Direction: Check every line below for the word "part" and copy the ones that have it.

(Entries with scene source code)
**********
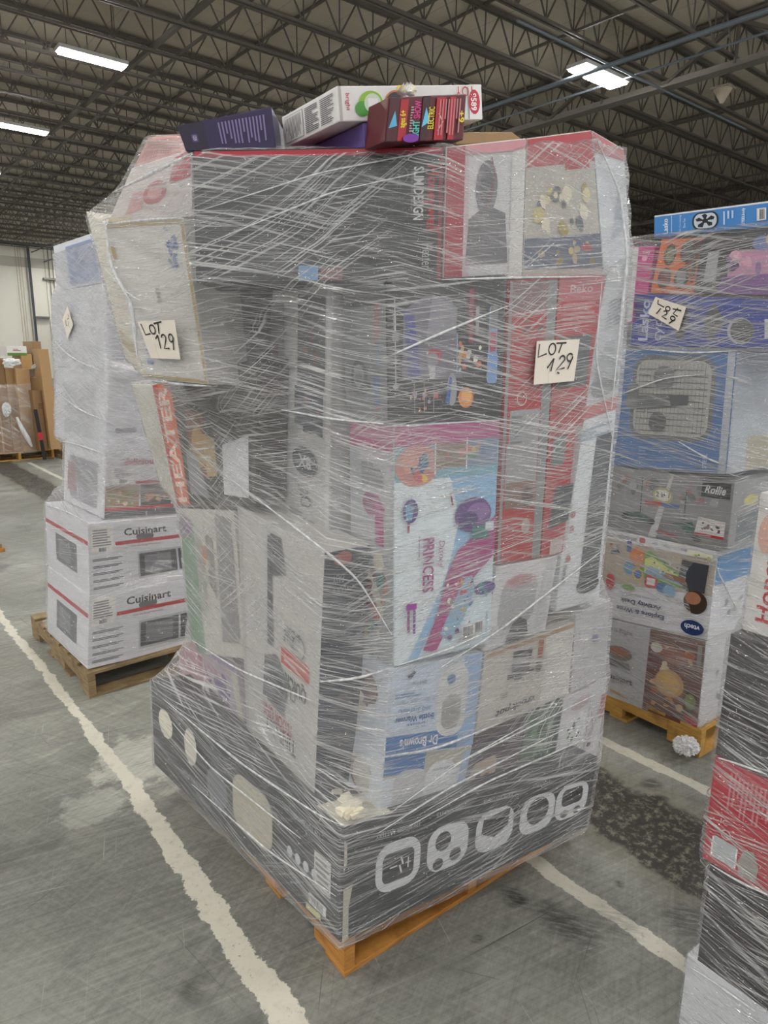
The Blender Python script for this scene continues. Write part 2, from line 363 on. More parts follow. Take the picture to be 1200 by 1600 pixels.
# ------------------------------------------------------------------ stretch wrap shell
def hull2d(pts):
    pts = sorted(set((round(x, 4), round(y, 4)) for x, y in pts))
    if len(pts) < 3: return pts
    def half(it):
        h = []
        for p in it:
            while len(h) >= 2 and (h[-1][0]-h[-2][0])*(p[1]-h[-2][1])-(h[-1][1]-h[-2][1])*(p[0]-h[-2][0]) <= 0: h.pop()
            h.append(p)
        return h
    a = half(pts); b = half(reversed(pts)); return a[:-1]+b[:-1]
EDG = [(0, 1), (1, 2), (2, 3), (3, 0), (4, 5), (5, 6), (6, 7), (7, 4), (0, 4), (1, 5), (2, 6), (3, 7)]
def wrap(fr, cen, z0, ztop, mat, label, off=.009, NA=300, NZ=90, win=.09, lip=.05, extra=(), rough=.004, seed=1, folds=(), name='stretch_wrap', group=None):
    """cen: local (i,j) centre; ztop: function(angle in the pallet frame)->rim height"""
    c = fr.pt(*cen); zmax = max(ztop(2*math.pi*a/72) for a in range(72)); nl = int((zmax-z0)/.02)+2; zs = [z0+(zmax-z0)*k/(nl-1) for k in range(nl)]
    dirs = [(math.cos(2*math.pi*a/NA), math.sin(2*math.pi*a/NA)) for a in range(NA)]
    R = []
    for z in zs:
        pts = []
        for bx in list(fr.boxes)+list(extra):
            for e0, e1 in EDG:
                p, q = bx[e0], bx[e1]
                if (p.z-z)*(q.z-z) <= 0 and abs(p.z-q.z) > 1e-6:
                    t = (z-p.z)/(q.z-p.z); w = p+(q-p)*t; pts.append((w.x-c.x, w.y-c.y))
                elif abs(p.z-z) < .012: pts.append((p.x-c.x, p.y-c.y))
        h = hull2d(pts) if len(pts) > 2 else []
        row = []
        for dx, dy in dirs:
            best = 0
            for k in range(len(h)):
                x1, y1 = h[k]; x2, y2 = h[(k+1) % len(h)]; ex, ey = x2-x1, y2-y1; den = dx*ey-dy*ex
                if abs(den) < 1e-9: continue
                t = (x1*ey-y1*ex)/den; s_ = (x1*dy-y1*dx)/den
                if t > 0 and -1e-6 <= s_ <= 1+1e-6: best = max(best, t)
            row.append(best)
        R.append(row)
    for k in range(len(R)):      # levels with nothing: borrow a neighbour
        if max(R[k]) < .05:
            j = min((x for x in range(len(R)) if max(R[x]) >= .05), key=lambda x: abs(x-k)); R[k] = list(R[j])
    wn = max(1, int(win/(zs[1]-zs[0])))
    def chord(col):               # taut film: upper concave envelope inside a sliding window
        n = len(col); out = list(col)
        for k in range(n):
            for a in range(max(0, k-wn), k):
                for b in range(k+1, min(n, k+wn+1)):
                    t = (k-a)/(b-a); v = col[a]*(1-t)+col[b]*t
                    if v > out[k]: out[k] = v
        return out
    cols = [chord([R[k][a] for k in range(nl)]) for a in range(NA)]
    rnd = random.Random(seed); ph = [(rnd.uniform(0, 6), rnd.uniform(2, 9), rnd.uniform(10, 40)) for _ in range(6)]
    verts = []; uvs = []; rows = NZ+4
    frame_ang = math.atan2(fr.u.y, fr.u.x)
    for a in range(NA+1):
        aa = a % NA; th = 2*math.pi*aa/NA; zt = ztop((th-frame_ang) % (2*math.pi)); arc = 0
        for k in range(rows):
            if k < NZ: z = z0+(zt-z0)*k/(NZ-1); sh = 1
            else: z = zt+.004*(k-NZ+1)*.5; sh = 1-lip*(k-NZ+1)/4
            f = max(0, min(nl-1.001, (z-z0)/(zmax-z0)*(nl-1))); i0 = int(f); r = cols[aa][i0]*(1-(f-i0))+cols[aa][i0+1]*(f-i0)
            r += off+rough*sum((1+math.sin(p+q*th*2+w*z*.5)) for p, q, w in ph)/12
            if k == 0: r -= off*.3
            r *= sh; verts.append((c.x+dirs[aa][0]*r, c.y+dirs[aa][1]*r, z))
    mb = MB(); mb.mats = [mat]
    for a in range(NA):
        for k in range(rows-1):
            mb.f.append((a*rows+k, (a+1)*rows+k, (a+1)*rows+k+1, a*rows+k+1)); mb.mi.append(0)
    base = Vector((c.x, c.y, z0)); mb.v = [tuple(Vector(p)-base) for p in verts]
    ob = mb.build(name, smooth=True); ob.location = base; tag(ob, label, 'plastic wrap', group)
    # uv in metres around the load
    ul = ob.data.uv_layers.new(name='UVMap'); arcs = [0.0]
    kk = rows//2
    for a in range(NA): arcs.append(arcs[-1]+(Vector(verts[(a+1)*rows+kk])-Vector(verts[a*rows+kk])).length)
    data = []
    for p in ob.data.polygons:
        for li in p.loop_indices:
            vi = ob.data.loops[li].vertex_index; a, k = divmod(vi, rows); z = verts[vi][2] + (k-NZ+1)*.02*(k >= NZ)
            data += [arcs[a], z]
    ul.data.foreach_set('uv', data)
    bvh = BVHTree.FromPolygons([Vector(v) for v in verts], mb.f)
    return ob, bvh
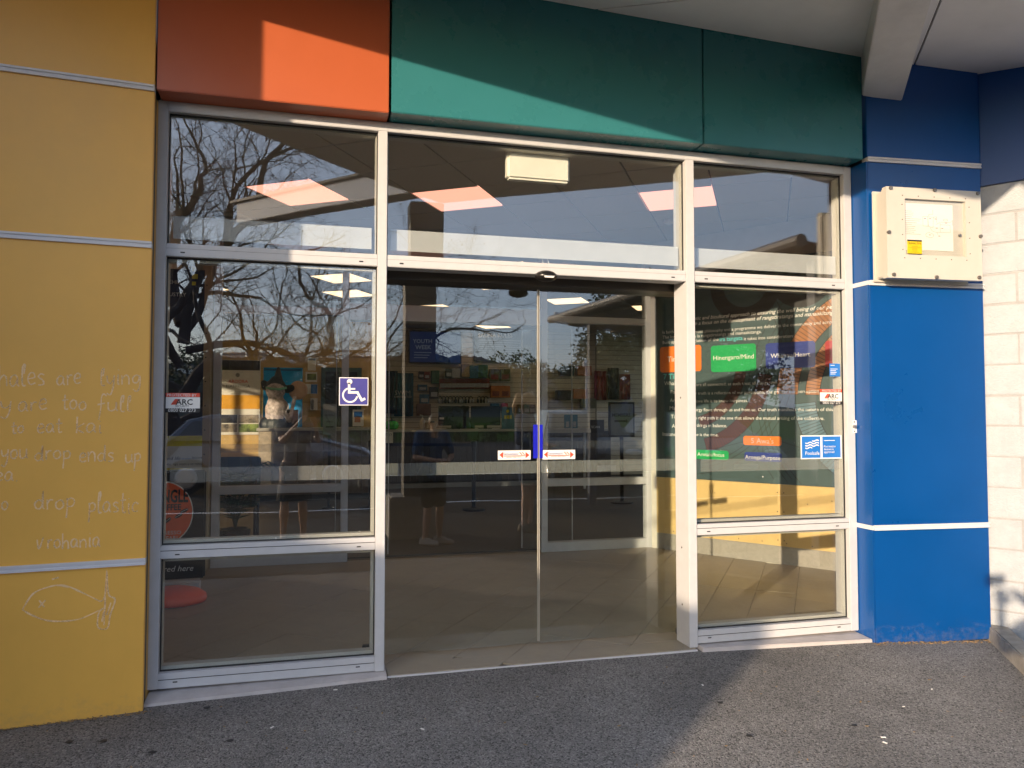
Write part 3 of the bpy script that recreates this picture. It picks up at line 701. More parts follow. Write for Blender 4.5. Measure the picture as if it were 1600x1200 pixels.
for sx, lab, side in ((778, 'white and orange door sensor sticker on the left door leaf', 0), (847.6, 'white and orange door sensor sticker on the right door leaf', 1)):
    t = thing('sensor_sticker', lab, 'sticker', tuple(U(sx+25, 718, Y=DY0)), 'door sensor stickers on the sliding doors')
    dy = -.7*side
    px_plate(t, 'panel', M_white, sx, 704+dy, sx+51, 717.8+dy, DY0)
    for q in (0, 1):
        xa = sx+2 if q == 0 else sx+49
        P = [U(xa, 711+dy, Y=DY0), U(xa+(6 if q == 0 else -6), 706+dy, Y=DY0), U(xa+(6 if q == 0 else -6), 716+dy, Y=DY0)]
        for p in P: p.y = DY0-.0022
        MB().prism(P, (0,.0008,0)).build('arrow', M_redp, t)
    px_text(t, 'Sensomatic', M_royal, sx+8.5, 711.0+dy, sx+32, 711.0+dy, DY0)
    px_plate(t, 'rule', M_redp, sx+9, 712.0+dy, sx+42, 712.7+dy, DY0, layer=1); 
    px_text(t, 'automatic sensor doors', M_blackp, sx+13, 715.0+dy, sx+36, 715.0+dy, DY0)
    for q in range(2):
        P = [U(sx+33+q*4, 706.5+dy, Y=DY0), U(sx+34.6+q*4, 706.5+dy, Y=DY0), U(sx+38.5+q*4, 711+dy, Y=DY0), U(sx+36.9+q*4, 711+dy, Y=DY0)]
        for p in P: p.y = DY0-.0022
        MB().prism(P, (0,.0008,0)).build('chevron', M_redp, t)
t = thing('pool_sticker', 'blue two part pool safety sticker low on the right pane', 'sticker', tuple(U(1283, 716, Y=PY0)))
px_plate(t, 'border', M_white, 1250.6, 680.3, 1315.5, 716.5, PY0)
px_plate(t, 'panel', M_bluep, 1252.4, 682, 1281.8, 715.2, PY0, layer=1); px_plate(t, 'panel', M_bluep, 1284.6, 682, 1313.4, 714.6, PY0, layer=1)
for i in range(3):
    for q, (xa, yb) in enumerate(((1258, 692+i*3.9), (1268.5, 688.4+i*3.9))):
        mb = MB(); top, bot = [], []
        for s_ in range(9):
            x = xa+s_*1.32; y = yb+1.1*math.sin(s_/8*6.28+.2)
            p = U(x, y-.85, Y=PY0); p.y = PY0-.0032-.0003*q; top.append(p); p = U(x, y+.85, Y=PY0); p.y = PY0-.0032-.0003*q; bot.append(p)
        mb.prism(top+bot[::-1], (0,.0008,0)); mb.build('wave', M_white, t)
px_text(t, 'Poolsafe', M_white, 1258, 710.8, 1280, 710.8, PY0, 2)
for s_, x1, y in (('Recreation', 1305, 699), ('Aotearoa', 1302, 703.4), ('approved', 1303, 707.8)): px_text(t, s_, M_white, 1287, y, x1, y, PY0, 2)
px_plate(t, 'rule', M_white, 1287, 687.8, 1304, 688.6, PY0, layer=2)
t = thing('notice_sticker', 'small plain blue sticker above the security sticker on the right', 'sticker', tuple(U(1304, 588, Y=PY0)))
px_plate(t, 'panel', M_bluep, 1295.8, 568, 1312.6, 588.2, PY0)
for i, (x1, y) in enumerate(((1304, 570.8), (1308.3, 576.6), (1305.8, 579.2), (1306.8, 581.8), (1305, 584.4))): px_plate(t, 'rule', M_white, 1297.4, y-.5, x1, y+.5, PY0, layer=1)

# ------------------------------------------------------------------ fire panel cabinet on the blue wall
fp = thing('alarm_cabinet', 'cream wall cabinet with a window and plan on the blue wall', 'cabinet', (3.8, -.2, 2.28))
fx, fy, fz = Vector((.9964, -.0844, 0)), Vector((-.0844, -.9964, 0)), Vector((0,0,1))
fo = Vector((3.455, -.152, 2.298)); fw, fh, fd = .672, .575, .135
def FPp(u, v, w_): return fo+fx*u+fz*v+fy*w_
def fbx(mb, u0, u1, v0, v1, w0, w1): return mb.prism([FPp(u0,v0,w0), FPp(u1,v0,w0), FPp(u1,v1,w0), FPp(u0,v1,w0)], fy*(w1-w0))
fbx(MB(), .012, fw-.012, .012, fh-.012, .012, fd-.055).build('body', M_cream, fp, bevel=.006)
fbx(MB(), -.006, fw+.004, -.006, fh+.004, .0, .012).build('back_flange', M_cream, fp, bevel=.003)
fbx(MB(), .006, fw-.006, .006, fh-.006, fd-.060, fd-.040).build('lid_flange', M_cream, fp, bevel=.004)
wu0, wu1, wv0, wv1 = .130, .560, .150, .505
lid = MB()
for a, b, c_, d_ in ((0, wu0, 0, fh), (wu1, fw, 0, fh), (wu0, wu1, 0, wv0), (wu0, wu1, wv1, fh)): fbx(lid, a, b, c_, d_, fd-.040, fd)
bmm = lid.build('lid', M_cream, fp)
fbx(MB(), wu0-.001, wu1+.001, wv0-.001, wv1+.001, fd-.030, fd-.024).build('plan_board', M_cream, fp)
fbx(MB(), wu0+.004, wu0+.355, wv0+.035, wv1-.022, fd-.0235, fd-.0225).build('plan_sheet', M_white, fp)
pw = fd-.0218
def pt(u, v, w_=None): return FPp(wu0+u, wv0+v, w_ or pw)
plan = MB()
def pline(a, b, wd=.0011):
    A, B = pt(*a), pt(*b); d = (B-A).normalized(); s_ = d.cross(fy)*wd; plan.prism([A-s_, B-s_, B+s_, A+s_], fy*.0003)
ww_, hh_ = .43, .355
def qz(x, y): return ((x-300)/720*ww_, (1-(y-110)/740)*hh_)
for poly in ([(535,325),(535,450),(595,455),(595,325),(535,325)], [(595,325),(600,455),(655,470),(660,330),(595,325)], [(660,330),(700,320),(700,400)], [(690,425),(740,395),(740,525),(690,530),(640,510),(620,470)], [(740,425),(860,425),(860,525),(740,525)], [(750,390),(860,390),(890,360),(890,430)], [(565,560),(600,530),(660,560),(655,590),(625,605),(570,590),(565,560)], [(655,230),(655,290),(605,295),(600,320)], [(780,350),(825,345),(830,370),(780,370),(780,350)], [(700,530),(712,565)]):
    for a, b in zip(poly[:-1], poly[1:]): pline(qz(*a), qz(*b), .0007)
for i, L_ in enumerate((405, 425, 420, 405, 510, 498, 462, 405, 445, 435, 450, 430, 510)): pline(qz(312, 262+i*25.3), qz(L_, 262+i*25.3), .0009)
for i, L_ in enumerate((330, 312, 325)): pline(qz(305, 175+i*24), qz(L_, 175+i*24), .0009)
pline(qz(540,772), qz(895,778), .0006)
plan.build('plan_drawing', pm('grey_ink', (.30,.26,.22), .7), fp)
for i, (x, y) in enumerate(((562,354),(625,354),(688,354),(700,475),(768,475),(815,402),(617,570),(730,580))):
    mb = MB(); A = pt(*qz(x-14, y)); mb.prism([A, A+fx*.014, A+fx*.014+fz*.003, A+fz*.003], fy*.0004); mb.build('plan_note', M_blackp, fp)
mb = MB(); A = pt(*qz(340, 832), w_=fd-.019); w2, h2 = .103, .088
mb.prism([A, A+fx*w2, A+fx*w2+fz*h2, A+fz*h2], fy*.001); mb.build('yellow_label', pm('label_yellow', (.80,.62,.01), .5), fp)
for z_, h_ in ((h2-.008, .010), (-.001, .004)):
    mb = MB(); B_ = A+fz*z_+fy*.0012; mb.prism([B_, B_+fx*w2, B_+fx*w2+fz*h_, B_+fz*h_], fy*.0005); mb.build('label_edge', M_dark, fp)
B_ = A+fy*.0016
text('SIGNAL', B_+fx*.008+fz*.062, B_+fx*.062+fz*.062, M_blackp, fp); text('fire', B_+fx*.066+fz*.062, B_+fx*.095+fz*.062, M_redp, fp)
for i, (a, b) in enumerate(((.03,.075),(.01,.095),(.033,.07),(.033,.07),(.033,.065),(.02,.085))):
    mb = MB(); q = B_+fz*(.048-i*.0075); mb.prism([q+fx*a, q+fx*b, q+fx*b+fz*.0016, q+fx*a+fz*.0016], fy*.0004); mb.build('label_line', pm('label_brown', (.35,.22,.01), .6), fp)
for u, v in ((.04,.02),(.34,.012),(.645,.02),(.012,.285),(.662,.285),(.34,.567),(.65,.562),(.03,.565)):
    MB().tube([FPp(u, v, fd-.004), FPp(u, v, fd+.010)], [.013, .011], 12).build('lid_screw', pm('screw_grey', (.16,.15,.14), .4, .4), fp)
for u, v in [(wu0-.018+i*.112, wv1+.018) for i in range(5)] + [(wu0-.01+i*.110, wv0-.022) for i in range(5)] + [(wu0-.022, wv0+.03+i*.095) for i in range(4)] + [(wu1+.025, wv0+.02+i*.1) for i in range(4)]:
    MB().tube([FPp(u, v, fd), FPp(u, v, fd+.002)], .0036, 8).build('rivet', pm('rivet_brown', (.12,.10,.08), .5), fp)
MB().tube([FPp(wu1-.03, wv0+.14, fd-.023), FPp(wu1-.03, wv0+.14, fd-.012)], .009, 10).build('latch', pm('steel', (.35,.34,.33), .3, .9), fp)
M_pgl = glass('cabinet_window', (.97,.97,.96), .03)
fbx(MB(), wu0+.0005, wu1-.0005, wv0+.0005, wv1-.0005, fd-.012, fd-.009).build('window', M_pgl, fp)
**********
Result of the exercise:
The Blender Python script for this scene continues. Write part 2, from line 363 on. More parts follow. Take the picture to be 1200 by 1600 pixels.
Write part 3 of the bpy script that recreates this picture. It picks up at line 701. More parts follow. Write for Blender 4.5. Measure the picture as if it were 1600x1200 pixels.
t = thing('pool_sticker', 'blue two part pool safety sticker low on the right pane', 'sticker', tuple(U(1283, 716, Y=PY0)))